Jet Reaction Rocket Bike Challenges Land Speed Record

Speed freaks worldwide are holding their breath in anticipation for the UK’s Bloodhound SCC project to shatter the land speed record at a blistering 1,050 miles per hour.

The Bristol based program uses a four-wheel design, but Oxford resident Richard Brown is stepping up to the plate to compete for a world record speed in a different class. His two-wheeler is called Jet Reaction. The land-going craft is powered by 1250 horsepower jet engine lifted from a helicopter. Brown’s attempt sets him apart from previous projects that have pursued the title since they only used traditional chain and drive shaft based methods of propulsion.

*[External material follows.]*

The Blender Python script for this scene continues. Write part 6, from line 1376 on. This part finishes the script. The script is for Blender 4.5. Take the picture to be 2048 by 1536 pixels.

Preliminary testing was done using a three-wheeled configuration, but the final iteration of Jet Reaction will feature two retractable wheels to ensure a stable start.


On the Jet Reaction website, Brown argues the reason his project is a relevant and important endeavor is that “An outright land speed record is one of the finest opportunities any team can have to demonstrate engineering innovation, within the rules applied by the relevant governing bodies the challenge is to engineer a superior machine making it the best in the world.”



Pendine Sands will be the initial proving grounds for Brown’s project, but the Bonneville Salt Flats will be the site of the official record attempt, and Brown’s jet powered bike is expected to reach speeds of up to 425 miles per hour. His team will have to do two successful runs in the space of two hours in order for the venture to be considered a success.

For now, Hudderson University has been carrying out an aerodynamic analysis of Jet Reaction’s missile shaped body. Such digital preparations are necessary because any of the shell’s stabilizing elements could cause lift, drag, or other disrupting effects at high speeds.

New technology has provided amazing means to attain ridiculous speeds and only by innovating can a team such as Brown’s attain success. Watch this space for the result’s Jet Reactions’ record attempt and to see what advances are in store for those seeking to go even faster.